Exercise goal - Go from the first line to the line with "S.camera = cam" and return those lines verbatim, ends included.

● ● ● ● ●

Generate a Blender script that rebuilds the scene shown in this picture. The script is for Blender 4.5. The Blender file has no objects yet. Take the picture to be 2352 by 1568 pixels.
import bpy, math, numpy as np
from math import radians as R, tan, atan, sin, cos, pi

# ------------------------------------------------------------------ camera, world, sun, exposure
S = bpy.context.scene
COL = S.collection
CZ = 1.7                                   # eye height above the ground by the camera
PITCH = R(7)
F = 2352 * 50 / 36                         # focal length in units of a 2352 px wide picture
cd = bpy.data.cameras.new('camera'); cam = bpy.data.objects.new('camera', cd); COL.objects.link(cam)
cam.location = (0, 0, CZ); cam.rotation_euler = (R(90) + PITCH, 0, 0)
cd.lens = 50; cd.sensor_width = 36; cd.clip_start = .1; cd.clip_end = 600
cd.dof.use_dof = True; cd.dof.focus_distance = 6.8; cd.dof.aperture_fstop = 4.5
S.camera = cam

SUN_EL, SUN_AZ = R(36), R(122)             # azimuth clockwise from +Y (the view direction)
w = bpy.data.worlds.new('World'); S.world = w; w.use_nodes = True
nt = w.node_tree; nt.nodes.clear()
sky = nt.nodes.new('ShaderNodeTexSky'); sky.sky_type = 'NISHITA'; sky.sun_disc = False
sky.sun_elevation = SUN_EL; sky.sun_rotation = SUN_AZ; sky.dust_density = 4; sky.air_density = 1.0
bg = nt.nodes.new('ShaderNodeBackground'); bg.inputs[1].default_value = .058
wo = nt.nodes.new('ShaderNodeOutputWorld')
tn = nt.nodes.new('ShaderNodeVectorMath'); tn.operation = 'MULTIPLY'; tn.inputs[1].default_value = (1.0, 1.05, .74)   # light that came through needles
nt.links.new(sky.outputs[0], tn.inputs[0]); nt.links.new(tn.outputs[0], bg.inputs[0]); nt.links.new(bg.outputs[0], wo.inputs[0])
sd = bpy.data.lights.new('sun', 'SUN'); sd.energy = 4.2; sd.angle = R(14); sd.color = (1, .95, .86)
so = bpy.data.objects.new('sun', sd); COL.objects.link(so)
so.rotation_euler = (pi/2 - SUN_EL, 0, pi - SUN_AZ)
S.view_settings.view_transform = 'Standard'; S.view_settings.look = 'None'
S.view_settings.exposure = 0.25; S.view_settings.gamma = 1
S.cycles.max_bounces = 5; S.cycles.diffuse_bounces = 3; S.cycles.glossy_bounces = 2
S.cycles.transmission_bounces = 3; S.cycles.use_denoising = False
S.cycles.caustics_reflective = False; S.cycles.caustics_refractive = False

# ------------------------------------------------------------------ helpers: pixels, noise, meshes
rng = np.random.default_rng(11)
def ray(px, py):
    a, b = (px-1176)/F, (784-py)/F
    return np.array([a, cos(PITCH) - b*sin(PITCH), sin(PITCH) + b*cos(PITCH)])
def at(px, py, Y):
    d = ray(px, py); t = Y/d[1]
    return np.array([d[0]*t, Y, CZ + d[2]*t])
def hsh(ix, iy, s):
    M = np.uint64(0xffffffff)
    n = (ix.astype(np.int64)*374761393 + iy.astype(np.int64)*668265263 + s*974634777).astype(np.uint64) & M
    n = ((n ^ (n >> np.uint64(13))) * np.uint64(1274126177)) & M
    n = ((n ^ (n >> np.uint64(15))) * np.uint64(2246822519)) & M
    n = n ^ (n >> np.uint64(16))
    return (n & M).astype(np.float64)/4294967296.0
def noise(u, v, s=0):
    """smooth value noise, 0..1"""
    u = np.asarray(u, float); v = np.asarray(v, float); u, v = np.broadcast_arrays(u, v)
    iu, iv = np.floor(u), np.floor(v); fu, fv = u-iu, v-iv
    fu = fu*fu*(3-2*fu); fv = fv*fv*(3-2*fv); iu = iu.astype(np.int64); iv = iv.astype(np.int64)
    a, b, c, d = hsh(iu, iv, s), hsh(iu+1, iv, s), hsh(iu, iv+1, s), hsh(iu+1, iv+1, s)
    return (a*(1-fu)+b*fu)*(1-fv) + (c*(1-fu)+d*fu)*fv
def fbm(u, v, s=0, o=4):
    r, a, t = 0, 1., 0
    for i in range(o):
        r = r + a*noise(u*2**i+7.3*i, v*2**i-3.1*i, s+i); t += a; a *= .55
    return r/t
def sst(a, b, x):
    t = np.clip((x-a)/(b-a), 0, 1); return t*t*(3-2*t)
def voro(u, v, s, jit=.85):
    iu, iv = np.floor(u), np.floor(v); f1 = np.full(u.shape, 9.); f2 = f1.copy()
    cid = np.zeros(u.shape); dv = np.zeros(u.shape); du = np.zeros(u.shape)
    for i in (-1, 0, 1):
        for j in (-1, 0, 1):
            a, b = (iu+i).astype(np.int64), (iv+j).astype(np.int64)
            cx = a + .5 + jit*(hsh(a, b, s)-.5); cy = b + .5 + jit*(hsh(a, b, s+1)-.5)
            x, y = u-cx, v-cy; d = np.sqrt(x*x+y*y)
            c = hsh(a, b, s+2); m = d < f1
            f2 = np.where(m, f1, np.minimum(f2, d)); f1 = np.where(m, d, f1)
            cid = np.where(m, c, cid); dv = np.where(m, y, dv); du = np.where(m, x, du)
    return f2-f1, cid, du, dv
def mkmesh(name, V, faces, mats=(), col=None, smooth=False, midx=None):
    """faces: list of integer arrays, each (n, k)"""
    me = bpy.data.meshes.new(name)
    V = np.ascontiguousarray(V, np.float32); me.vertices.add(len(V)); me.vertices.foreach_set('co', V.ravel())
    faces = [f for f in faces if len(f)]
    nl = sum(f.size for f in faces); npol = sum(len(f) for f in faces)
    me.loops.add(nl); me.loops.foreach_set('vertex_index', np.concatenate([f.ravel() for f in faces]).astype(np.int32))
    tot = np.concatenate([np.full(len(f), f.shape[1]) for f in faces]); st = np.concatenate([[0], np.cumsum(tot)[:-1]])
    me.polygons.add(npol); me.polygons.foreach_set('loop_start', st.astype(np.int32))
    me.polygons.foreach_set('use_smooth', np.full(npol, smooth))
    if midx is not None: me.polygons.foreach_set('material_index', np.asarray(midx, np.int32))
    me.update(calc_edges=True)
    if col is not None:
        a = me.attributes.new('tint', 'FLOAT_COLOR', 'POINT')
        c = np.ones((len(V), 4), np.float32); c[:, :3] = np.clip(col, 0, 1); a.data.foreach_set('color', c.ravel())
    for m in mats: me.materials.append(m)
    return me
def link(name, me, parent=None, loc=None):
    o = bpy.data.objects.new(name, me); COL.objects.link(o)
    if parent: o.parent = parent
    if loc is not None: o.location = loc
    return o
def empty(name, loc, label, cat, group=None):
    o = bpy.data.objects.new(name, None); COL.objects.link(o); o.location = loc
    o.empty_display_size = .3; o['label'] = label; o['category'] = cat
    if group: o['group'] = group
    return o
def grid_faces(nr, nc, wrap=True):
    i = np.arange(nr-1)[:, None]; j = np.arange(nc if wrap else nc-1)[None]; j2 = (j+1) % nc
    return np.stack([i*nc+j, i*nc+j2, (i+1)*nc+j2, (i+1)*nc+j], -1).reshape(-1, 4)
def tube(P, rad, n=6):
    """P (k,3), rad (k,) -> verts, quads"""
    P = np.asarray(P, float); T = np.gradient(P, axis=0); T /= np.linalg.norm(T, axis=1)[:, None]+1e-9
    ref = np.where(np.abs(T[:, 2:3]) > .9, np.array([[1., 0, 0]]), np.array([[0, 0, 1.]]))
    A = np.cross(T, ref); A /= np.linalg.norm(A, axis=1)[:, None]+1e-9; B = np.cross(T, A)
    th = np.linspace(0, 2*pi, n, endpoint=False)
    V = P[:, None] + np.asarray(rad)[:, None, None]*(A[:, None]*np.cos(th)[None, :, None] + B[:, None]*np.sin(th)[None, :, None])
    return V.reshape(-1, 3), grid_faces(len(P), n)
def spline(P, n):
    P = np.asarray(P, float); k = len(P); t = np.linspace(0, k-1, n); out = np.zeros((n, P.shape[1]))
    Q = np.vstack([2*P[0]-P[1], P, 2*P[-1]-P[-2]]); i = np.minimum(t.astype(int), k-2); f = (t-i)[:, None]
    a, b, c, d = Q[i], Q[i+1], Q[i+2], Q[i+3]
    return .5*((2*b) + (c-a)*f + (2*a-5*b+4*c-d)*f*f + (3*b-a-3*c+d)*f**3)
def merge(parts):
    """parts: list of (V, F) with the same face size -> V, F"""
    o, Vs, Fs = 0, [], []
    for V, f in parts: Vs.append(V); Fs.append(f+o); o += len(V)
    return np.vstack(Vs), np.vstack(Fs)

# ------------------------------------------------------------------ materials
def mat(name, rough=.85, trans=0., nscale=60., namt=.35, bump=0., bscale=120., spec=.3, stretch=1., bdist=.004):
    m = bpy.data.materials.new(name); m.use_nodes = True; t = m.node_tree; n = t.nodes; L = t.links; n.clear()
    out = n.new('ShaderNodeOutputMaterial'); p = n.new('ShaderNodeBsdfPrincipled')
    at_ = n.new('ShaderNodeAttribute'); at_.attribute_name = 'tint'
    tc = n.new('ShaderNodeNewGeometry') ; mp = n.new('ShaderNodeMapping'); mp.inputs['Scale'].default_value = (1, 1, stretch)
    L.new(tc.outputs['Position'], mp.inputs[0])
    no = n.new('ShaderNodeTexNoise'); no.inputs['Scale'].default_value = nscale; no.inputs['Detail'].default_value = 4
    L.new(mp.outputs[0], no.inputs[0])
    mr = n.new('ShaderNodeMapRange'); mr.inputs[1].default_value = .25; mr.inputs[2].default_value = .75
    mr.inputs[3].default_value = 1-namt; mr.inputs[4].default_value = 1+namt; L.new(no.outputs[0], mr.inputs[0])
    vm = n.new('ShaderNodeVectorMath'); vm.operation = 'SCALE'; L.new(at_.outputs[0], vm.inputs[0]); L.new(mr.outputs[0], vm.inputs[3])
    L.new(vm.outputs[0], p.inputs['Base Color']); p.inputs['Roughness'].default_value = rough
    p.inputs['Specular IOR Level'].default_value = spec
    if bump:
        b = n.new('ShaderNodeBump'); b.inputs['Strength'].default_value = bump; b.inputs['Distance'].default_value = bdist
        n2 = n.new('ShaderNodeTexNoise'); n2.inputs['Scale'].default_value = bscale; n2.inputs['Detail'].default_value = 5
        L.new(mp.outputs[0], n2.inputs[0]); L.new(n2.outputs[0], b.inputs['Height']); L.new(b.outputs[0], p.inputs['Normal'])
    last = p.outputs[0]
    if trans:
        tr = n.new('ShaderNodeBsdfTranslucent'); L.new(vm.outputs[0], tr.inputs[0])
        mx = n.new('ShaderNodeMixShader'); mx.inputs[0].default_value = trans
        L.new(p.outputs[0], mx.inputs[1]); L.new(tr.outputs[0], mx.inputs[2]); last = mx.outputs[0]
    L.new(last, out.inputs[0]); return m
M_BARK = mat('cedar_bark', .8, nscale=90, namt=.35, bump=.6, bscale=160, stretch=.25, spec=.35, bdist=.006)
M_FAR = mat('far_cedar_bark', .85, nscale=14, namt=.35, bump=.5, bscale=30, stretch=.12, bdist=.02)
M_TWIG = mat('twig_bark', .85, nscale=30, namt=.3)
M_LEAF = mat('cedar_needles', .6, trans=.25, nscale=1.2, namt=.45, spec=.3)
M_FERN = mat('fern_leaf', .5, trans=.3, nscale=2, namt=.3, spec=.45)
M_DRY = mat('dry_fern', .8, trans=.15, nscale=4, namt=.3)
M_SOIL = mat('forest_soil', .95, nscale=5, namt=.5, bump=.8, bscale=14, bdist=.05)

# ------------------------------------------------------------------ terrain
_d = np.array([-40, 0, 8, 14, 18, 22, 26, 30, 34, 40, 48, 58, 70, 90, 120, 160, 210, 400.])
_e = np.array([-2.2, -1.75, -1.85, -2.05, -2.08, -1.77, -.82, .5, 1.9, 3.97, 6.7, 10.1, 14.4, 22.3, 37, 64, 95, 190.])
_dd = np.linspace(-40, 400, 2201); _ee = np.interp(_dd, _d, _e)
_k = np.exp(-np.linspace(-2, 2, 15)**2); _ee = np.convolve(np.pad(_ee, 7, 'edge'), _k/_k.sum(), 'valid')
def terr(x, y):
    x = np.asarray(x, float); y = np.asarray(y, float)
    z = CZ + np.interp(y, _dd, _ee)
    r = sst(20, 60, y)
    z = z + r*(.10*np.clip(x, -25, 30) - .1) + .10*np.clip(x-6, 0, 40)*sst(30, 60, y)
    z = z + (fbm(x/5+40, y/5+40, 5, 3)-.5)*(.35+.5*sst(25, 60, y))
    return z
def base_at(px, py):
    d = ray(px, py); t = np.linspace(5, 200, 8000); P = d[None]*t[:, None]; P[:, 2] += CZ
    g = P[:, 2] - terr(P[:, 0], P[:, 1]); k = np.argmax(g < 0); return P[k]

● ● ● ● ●

Problem solution -
Generate a Blender script that rebuilds the scene shown in this picture. The script is for Blender 4.5. The Blender file has no objects yet. Take the picture to be 2352 by 1568 pixels.
import bpy, math, numpy as np
from math import radians as R, tan, atan, sin, cos, pi

# ------------------------------------------------------------------ camera, world, sun, exposure
S = bpy.context.scene
COL = S.collection
CZ = 1.7                                   # eye height above the ground by the camera
PITCH = R(7)
F = 2352 * 50 / 36                         # focal length in units of a 2352 px wide picture
cd = bpy.data.cameras.new('camera'); cam = bpy.data.objects.new('camera', cd); COL.objects.link(cam)
cam.location = (0, 0, CZ); cam.rotation_euler = (R(90) + PITCH, 0, 0)
cd.lens = 50; cd.sensor_width = 36; cd.clip_start = .1; cd.clip_end = 600
cd.dof.use_dof = True; cd.dof.focus_distance = 6.8; cd.dof.aperture_fstop = 4.5
S.camera = cam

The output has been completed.